В любом случае — Сонька вернулась к Богданову. К своему защитнику, кормильцу и палачу-садисту. Этот человек и притягивал ее, и пугал. Отсюда и сомнения. Богданов мог ее попросту прибить — если Золотая Ручка от него сбежала. Или мог не принять — если Сонька уехала с острова после того, как Богданов заменил ее более молодой и соблазнительной сожительницей.
К сожалению, более поздние упоминания о жизни Золотой Ручки носят еще более фрагментарный характер. Мы точно знаем, что она крестилась. И более-менее точно, что она умерла — из заметки в газете «Русское слово», номер 317 за 1902 год, в которой сообщалось о смерти Золотой Ручки. Но об этом речь впереди.
Однако отсутствие внятной информации тоже позволяет сделать кое-какие выводы. Если о последних трех годах жизни Соньки ничего не известно, значит, она утратила былую популярность на острове. И ее подпольный кафе-шантан потерпел фиаско. В противном случае, он бы непременно упоминался в материалах каторжной администрации или в воспоминаниях современников. А так — ничего. Вообще. Словно ни Богданова, ни Соньки не существовало вообще.
Можно предположить, что в этот период на сахалинскую жизнь оказала влияние политика. В 1900–1902 годах росла напряженность в отношениях между Россией и Японией. На Сахалине появились военные, под влиянием которых режим каторги мог измениться. И многие вольности, которые происходили при попустительстве чиновников каторжной администрации, с прибытием военных были пресечены.
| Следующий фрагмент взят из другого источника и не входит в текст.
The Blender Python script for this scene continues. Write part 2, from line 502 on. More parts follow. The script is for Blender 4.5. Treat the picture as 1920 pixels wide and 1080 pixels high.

В том числе и нелегальные питейные заведения, дома терпимости, игорные комнаты — все, чем зарабатывали на жизнь Богданов и Золотая Ручка.
Хотя нельзя исключить и другой вариант. Сонька просто постарела. Утратила былую остроту ума и изворотливость. И ее обошли более удачливые конкуренты. Воровкой она была непревзойденной — в молодости. А в 55 лет стала обычной несчастной и никому не нужной старухой.